Happy Lunar New Year! I have always thought the Solar-Lunar calendar made much more sense than the Roman one, but anyway... It's the year of the Rabbit! One of my ex-boyfriends told me I looked like a rabbit once... So, my friend turned 42 last year and ran a marathon (42km) to mark the occasion. For some reason it has really stuck in my head. I met a new friend and he is turning 42 this year and I told him he should run a marathon. He said no. Then my other friend is training for the Iron Man and I keep thinking these people are crazy. Thinking, thinking, thinking. And I've been complaining for ages I just can't get any motivation to exercise. And it's the year of the rabbit... and I think you might know where this is heading.
So, I'm putting it out there. I want to run a marathon this year.

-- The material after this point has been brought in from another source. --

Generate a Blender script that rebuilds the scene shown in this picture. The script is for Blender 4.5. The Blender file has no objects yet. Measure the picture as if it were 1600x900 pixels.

I'm not a runner. My body is in no way built to run a marathon. Didn't Oprah run a marathon once? And I've been worried about my diet and risk of diabetes and when I did the hike yesterday I realised that if I don't get fit now, I'll never be fit.
I used to be in the Army. I was my fittest then. And still then I didn't feel fit. I used to like running about 4 or 5 km cross-country, but not 42km flat.
My friend took 6 months to prepare, but she was already pretty fit before she started. My rough plan is to work towards the Melbourne Marathon in October.
Ok so I am really scared thinking about it. It will be a lot of work, and right now my calves are killing just sitting here. But because it seems just so impossible right now is exactly the reason why I want to do it. I am also aware that I have just had 2 weeks off work and my body is in a routine which I don't normally have the luxury of. Sometimes work is so crazy that I eat, work, and sleep only. No tv, no housework. Just come home, go to bed, and go back to work again. I do, however, have a deadly-treadly at work.
I'm frightened. I have overcome pain and boredom before, but not at the same time of extensive periods. Do people listen to their iPod during marathons?